Electronic – How does aluminium foil or esd foam protect ICs from esd damage when stored

esdintegrated-circuitstorage

I see people storing ICs in plastic containers with aluminium foil or ESD foam on the bottom and then put their ICs on top of it to prevent ESD damage.

I dont understand this concept tbh and im confused also, how does it prevent ESD damage ?

My understanding so far:

Plastic is an insulator and insulators store/accumulate charge when rubbed against other insulators. So if the ICs inside the plastic container rattles around, it accumulates charge, this charge cant flow anywhere, then if the potential difference between the IC and the plastic box is high enough it discharges, this could cause damage.

Right so far ?

Ok now putting something conductive between the IC and the storage box solves this problem, but how. What i dont understand is how does it prevent ESD, since aluminium foil is conductive, doesnt it pass the charge to the IC when rattling around ?
Makes no sense to me..
The foil is touching the plastic bin and the IC touches the foil, so still everything is connected together or not ?(the IC is still in "direct" contact with the plastic since the foil is conductive )
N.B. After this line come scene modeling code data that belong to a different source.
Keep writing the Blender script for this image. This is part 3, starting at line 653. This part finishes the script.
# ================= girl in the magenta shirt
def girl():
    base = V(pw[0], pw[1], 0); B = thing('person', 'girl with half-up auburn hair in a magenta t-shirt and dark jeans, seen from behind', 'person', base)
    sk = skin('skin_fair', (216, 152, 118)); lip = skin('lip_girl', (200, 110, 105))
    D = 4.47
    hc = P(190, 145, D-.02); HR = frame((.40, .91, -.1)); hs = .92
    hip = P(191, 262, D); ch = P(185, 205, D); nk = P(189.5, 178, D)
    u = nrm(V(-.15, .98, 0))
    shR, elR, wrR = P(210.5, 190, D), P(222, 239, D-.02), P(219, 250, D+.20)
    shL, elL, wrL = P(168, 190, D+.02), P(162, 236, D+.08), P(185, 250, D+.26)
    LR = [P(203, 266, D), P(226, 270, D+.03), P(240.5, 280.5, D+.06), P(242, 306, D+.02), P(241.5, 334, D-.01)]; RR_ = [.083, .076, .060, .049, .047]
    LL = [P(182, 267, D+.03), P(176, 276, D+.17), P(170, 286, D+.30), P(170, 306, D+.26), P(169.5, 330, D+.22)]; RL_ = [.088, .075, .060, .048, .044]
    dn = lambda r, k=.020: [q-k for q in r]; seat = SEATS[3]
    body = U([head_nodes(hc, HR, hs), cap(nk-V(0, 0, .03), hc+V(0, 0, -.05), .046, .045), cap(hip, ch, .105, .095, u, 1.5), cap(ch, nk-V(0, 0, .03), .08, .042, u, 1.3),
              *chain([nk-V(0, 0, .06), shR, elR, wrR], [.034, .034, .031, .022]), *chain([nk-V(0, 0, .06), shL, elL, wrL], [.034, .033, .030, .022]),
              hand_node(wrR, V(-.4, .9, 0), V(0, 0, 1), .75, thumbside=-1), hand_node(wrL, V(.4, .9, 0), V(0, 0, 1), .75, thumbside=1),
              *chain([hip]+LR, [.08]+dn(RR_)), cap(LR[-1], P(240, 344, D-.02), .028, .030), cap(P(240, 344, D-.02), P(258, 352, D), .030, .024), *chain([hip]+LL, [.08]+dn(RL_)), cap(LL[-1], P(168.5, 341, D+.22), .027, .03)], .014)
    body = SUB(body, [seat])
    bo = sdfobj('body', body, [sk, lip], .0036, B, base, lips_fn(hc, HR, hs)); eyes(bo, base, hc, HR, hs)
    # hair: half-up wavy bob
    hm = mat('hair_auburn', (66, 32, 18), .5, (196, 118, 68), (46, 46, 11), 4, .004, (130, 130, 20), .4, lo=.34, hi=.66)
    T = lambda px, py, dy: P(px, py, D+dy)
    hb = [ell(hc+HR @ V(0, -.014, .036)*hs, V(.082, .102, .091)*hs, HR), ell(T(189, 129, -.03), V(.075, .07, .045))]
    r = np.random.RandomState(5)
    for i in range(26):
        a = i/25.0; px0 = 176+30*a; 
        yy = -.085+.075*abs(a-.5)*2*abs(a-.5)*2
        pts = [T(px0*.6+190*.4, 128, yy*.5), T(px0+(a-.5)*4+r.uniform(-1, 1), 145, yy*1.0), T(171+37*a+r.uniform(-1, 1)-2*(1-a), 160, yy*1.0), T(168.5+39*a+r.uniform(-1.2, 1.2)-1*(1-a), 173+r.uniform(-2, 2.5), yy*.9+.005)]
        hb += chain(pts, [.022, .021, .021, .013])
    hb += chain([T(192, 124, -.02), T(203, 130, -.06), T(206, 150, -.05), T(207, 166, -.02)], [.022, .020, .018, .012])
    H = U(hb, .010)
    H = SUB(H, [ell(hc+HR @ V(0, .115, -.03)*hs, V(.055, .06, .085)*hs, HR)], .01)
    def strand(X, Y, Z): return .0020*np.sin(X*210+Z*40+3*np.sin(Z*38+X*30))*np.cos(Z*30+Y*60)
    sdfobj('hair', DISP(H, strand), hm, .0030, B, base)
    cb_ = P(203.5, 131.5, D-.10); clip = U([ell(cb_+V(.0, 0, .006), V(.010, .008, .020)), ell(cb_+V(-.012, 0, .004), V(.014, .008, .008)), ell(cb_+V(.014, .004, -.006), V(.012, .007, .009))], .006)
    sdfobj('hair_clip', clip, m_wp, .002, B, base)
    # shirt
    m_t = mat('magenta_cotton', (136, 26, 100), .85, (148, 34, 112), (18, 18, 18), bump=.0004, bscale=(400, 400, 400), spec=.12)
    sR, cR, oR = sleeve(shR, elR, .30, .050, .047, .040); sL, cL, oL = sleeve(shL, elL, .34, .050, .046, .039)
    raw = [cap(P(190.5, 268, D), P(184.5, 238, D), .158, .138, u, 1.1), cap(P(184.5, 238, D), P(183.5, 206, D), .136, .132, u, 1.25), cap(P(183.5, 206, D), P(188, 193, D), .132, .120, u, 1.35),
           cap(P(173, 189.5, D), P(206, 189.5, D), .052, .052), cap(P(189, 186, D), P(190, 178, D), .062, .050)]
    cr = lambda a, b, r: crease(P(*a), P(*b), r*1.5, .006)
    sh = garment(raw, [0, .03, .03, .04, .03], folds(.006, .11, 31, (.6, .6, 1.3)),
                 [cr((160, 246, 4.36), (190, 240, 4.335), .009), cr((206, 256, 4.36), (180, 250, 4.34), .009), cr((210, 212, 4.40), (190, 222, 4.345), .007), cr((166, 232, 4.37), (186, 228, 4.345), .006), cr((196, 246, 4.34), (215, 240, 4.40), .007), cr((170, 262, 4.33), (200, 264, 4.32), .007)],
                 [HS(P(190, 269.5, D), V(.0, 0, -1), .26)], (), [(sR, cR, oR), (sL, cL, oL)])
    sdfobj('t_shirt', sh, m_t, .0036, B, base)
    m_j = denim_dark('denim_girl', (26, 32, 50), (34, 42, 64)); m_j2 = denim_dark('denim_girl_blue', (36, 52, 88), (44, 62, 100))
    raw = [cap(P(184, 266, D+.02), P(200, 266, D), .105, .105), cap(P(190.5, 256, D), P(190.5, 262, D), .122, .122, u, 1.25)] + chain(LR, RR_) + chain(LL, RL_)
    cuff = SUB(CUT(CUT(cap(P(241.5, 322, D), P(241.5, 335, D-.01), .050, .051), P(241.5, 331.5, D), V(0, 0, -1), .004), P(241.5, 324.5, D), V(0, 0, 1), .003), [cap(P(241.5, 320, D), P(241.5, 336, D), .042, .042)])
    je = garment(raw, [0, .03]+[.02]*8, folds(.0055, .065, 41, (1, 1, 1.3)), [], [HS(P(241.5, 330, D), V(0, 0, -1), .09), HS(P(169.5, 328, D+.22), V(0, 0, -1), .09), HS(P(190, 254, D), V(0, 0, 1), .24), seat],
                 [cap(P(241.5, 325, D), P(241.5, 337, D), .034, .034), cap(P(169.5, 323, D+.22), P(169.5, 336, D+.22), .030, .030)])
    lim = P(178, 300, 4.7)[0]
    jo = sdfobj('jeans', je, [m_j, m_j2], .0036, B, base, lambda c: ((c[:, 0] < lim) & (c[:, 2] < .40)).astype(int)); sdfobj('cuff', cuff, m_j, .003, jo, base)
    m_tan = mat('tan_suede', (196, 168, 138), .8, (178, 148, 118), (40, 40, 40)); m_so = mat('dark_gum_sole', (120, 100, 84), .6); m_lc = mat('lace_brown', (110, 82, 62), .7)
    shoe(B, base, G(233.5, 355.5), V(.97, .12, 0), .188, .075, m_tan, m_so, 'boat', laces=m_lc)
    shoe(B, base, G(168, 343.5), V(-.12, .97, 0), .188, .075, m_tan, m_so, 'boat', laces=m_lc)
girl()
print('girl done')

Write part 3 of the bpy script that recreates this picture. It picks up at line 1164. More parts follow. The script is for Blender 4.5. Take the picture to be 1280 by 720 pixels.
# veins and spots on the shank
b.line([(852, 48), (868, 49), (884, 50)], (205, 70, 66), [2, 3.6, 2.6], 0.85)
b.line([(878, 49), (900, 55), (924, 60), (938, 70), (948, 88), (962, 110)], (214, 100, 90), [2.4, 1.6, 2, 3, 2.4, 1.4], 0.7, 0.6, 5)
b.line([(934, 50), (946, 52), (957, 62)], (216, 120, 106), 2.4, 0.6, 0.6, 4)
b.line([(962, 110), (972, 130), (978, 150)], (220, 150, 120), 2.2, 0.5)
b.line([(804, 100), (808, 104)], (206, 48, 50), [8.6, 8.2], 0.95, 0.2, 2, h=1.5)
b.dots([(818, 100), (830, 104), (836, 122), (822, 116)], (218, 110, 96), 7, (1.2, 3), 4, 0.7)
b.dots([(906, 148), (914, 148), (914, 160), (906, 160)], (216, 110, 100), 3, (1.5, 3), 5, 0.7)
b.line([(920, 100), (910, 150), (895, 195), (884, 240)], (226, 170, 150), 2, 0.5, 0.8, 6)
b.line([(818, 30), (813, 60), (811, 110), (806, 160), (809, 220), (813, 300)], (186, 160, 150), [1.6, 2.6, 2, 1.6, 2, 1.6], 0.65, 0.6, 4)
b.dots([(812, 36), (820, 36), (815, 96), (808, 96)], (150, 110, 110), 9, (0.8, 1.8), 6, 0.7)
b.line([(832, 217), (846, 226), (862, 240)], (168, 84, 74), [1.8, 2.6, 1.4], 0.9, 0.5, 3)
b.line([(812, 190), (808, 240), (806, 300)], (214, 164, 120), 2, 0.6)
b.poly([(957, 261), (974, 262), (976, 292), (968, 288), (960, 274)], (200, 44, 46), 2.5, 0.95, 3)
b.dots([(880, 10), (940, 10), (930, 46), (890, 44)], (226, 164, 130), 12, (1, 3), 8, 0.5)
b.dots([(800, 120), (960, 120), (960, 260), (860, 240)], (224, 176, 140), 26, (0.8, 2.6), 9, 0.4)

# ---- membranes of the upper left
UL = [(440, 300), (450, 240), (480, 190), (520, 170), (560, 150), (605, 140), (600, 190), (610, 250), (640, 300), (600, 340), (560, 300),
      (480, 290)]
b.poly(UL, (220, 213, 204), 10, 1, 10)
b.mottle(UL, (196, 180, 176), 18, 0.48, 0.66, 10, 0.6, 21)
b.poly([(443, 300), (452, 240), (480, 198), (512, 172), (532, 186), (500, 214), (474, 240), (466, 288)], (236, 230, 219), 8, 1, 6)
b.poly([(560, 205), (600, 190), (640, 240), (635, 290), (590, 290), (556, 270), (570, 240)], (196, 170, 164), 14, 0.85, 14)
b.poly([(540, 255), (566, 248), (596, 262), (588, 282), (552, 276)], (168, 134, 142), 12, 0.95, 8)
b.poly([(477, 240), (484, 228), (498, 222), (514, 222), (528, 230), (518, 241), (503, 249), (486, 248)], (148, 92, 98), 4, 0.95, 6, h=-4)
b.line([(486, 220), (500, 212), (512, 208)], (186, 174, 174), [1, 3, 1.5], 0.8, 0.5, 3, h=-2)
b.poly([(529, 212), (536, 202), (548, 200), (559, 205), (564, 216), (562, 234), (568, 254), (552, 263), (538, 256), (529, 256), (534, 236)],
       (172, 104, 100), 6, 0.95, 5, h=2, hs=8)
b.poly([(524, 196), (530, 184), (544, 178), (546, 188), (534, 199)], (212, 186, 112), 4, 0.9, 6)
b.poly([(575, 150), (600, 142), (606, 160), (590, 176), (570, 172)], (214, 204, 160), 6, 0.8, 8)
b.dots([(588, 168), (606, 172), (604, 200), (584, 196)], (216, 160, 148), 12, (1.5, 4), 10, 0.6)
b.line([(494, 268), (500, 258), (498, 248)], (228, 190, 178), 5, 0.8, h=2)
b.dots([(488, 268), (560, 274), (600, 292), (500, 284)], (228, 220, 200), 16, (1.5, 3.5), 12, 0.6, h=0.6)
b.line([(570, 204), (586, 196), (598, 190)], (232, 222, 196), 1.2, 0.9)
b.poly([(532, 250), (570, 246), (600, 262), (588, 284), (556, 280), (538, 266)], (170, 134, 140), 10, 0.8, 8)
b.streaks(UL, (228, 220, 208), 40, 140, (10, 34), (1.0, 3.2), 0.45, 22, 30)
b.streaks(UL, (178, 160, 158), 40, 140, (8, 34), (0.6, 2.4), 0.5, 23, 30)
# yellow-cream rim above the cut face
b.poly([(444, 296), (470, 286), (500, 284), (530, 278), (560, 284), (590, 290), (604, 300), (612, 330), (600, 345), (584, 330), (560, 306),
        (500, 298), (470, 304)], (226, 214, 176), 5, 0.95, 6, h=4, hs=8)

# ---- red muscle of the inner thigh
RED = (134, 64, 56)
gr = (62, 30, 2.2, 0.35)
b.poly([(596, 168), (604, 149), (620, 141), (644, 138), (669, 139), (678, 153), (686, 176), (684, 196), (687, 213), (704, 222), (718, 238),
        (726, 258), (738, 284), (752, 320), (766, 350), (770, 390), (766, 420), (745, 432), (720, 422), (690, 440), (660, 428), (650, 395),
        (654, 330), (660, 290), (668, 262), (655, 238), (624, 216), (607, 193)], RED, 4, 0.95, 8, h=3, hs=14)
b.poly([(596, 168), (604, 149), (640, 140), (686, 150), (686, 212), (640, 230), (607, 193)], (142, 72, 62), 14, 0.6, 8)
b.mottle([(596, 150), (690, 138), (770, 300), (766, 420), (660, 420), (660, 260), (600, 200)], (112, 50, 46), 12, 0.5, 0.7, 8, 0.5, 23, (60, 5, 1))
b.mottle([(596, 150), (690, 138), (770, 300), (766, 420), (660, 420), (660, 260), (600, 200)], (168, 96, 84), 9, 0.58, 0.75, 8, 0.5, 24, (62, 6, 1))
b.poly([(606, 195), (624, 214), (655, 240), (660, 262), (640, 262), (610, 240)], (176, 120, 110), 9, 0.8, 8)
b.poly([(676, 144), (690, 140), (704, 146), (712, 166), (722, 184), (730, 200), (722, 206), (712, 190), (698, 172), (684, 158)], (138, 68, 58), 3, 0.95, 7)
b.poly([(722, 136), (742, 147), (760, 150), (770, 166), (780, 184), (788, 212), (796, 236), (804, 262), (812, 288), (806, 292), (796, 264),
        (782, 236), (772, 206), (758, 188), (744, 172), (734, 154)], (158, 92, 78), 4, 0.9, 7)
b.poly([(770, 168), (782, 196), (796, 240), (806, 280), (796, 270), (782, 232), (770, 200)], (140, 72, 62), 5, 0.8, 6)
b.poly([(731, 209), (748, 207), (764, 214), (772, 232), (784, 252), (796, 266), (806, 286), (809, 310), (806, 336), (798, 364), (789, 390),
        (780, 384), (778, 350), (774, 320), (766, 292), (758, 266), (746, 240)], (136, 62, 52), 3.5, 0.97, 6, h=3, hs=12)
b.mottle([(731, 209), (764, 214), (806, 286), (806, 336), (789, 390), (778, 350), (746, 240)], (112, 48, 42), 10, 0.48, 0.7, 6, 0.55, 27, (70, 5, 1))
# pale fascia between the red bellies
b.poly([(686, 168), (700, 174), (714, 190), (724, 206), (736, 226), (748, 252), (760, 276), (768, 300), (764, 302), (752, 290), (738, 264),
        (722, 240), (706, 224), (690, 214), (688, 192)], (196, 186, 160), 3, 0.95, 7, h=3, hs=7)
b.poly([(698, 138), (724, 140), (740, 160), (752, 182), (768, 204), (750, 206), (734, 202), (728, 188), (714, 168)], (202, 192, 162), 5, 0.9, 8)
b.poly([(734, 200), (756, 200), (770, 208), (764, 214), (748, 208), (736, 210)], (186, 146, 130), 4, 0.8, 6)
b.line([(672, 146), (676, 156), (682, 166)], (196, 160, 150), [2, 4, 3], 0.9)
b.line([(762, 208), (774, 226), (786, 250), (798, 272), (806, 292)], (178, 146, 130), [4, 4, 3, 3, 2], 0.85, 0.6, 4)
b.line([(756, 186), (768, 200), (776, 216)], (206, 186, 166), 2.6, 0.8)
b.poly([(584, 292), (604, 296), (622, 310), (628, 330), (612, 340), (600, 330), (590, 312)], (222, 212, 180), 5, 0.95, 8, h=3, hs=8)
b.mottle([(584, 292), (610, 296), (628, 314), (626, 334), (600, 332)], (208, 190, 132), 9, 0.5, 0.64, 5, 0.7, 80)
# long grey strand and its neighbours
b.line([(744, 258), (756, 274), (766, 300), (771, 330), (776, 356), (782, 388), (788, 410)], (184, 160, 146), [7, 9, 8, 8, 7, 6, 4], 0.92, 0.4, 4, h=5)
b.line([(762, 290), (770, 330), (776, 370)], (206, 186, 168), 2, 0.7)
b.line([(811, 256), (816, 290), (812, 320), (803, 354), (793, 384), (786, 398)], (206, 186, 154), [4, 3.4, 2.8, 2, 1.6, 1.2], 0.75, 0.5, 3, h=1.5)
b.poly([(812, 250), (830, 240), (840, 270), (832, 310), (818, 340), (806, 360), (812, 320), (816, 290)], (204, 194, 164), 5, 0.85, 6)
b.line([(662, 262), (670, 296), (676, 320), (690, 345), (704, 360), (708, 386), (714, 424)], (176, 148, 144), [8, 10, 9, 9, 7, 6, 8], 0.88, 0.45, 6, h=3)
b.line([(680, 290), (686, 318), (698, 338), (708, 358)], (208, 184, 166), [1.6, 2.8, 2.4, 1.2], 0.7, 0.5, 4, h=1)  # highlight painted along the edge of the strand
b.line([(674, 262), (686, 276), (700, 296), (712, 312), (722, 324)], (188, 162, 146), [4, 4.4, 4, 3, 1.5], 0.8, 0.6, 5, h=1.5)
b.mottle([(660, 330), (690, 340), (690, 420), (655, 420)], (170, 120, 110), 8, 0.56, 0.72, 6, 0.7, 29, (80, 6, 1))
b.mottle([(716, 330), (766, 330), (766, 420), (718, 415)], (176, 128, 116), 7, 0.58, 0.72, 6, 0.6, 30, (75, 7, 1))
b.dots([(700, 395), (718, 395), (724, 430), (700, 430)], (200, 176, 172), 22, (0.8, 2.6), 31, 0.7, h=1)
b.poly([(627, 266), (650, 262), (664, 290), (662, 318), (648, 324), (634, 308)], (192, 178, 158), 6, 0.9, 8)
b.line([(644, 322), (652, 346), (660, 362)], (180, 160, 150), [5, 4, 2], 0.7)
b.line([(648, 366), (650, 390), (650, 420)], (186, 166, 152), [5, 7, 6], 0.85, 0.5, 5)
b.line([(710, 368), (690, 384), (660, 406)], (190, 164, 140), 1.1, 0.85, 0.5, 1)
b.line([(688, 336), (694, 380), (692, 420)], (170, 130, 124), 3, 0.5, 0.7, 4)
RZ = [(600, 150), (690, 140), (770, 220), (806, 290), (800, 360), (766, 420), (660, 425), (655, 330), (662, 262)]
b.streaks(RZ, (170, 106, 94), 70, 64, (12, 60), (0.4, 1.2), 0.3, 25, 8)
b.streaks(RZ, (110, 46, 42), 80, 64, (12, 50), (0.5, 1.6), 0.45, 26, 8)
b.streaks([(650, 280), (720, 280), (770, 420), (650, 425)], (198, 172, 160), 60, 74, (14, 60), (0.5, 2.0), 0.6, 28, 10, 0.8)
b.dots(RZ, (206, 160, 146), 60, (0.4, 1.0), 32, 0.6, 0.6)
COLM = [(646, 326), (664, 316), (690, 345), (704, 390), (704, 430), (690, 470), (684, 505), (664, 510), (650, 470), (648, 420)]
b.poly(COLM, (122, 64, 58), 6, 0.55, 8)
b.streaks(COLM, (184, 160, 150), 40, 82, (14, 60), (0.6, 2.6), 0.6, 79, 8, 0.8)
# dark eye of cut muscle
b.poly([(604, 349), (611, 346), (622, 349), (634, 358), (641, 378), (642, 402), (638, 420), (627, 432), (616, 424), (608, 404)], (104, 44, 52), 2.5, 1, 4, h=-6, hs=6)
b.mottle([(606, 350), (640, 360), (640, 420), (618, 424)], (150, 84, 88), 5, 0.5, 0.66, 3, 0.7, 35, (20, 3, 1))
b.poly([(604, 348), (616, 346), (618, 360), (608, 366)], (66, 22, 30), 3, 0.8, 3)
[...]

For me, it seems, its the same like without foil. So how does it work.

EDIT: That foil/foam only prevents ESD damage inside the storage container but not for when i grab the IC, right ?

Best Answer

The problem solved by the conducting foam is that if there is a "discharge" from the foam to earth, then the voltage between the pins of the IC remain pretty low with respect to each other. It's a differential voltage across chip pins that causes damage.

When you grab the IC, grab the foam first so that you become equalized in potential to all the pins on the IC then, when you want to place the IC onto a PCB (or breadboard) you touch the PCB to equalize you and the chip (in your other hand) to the PCB.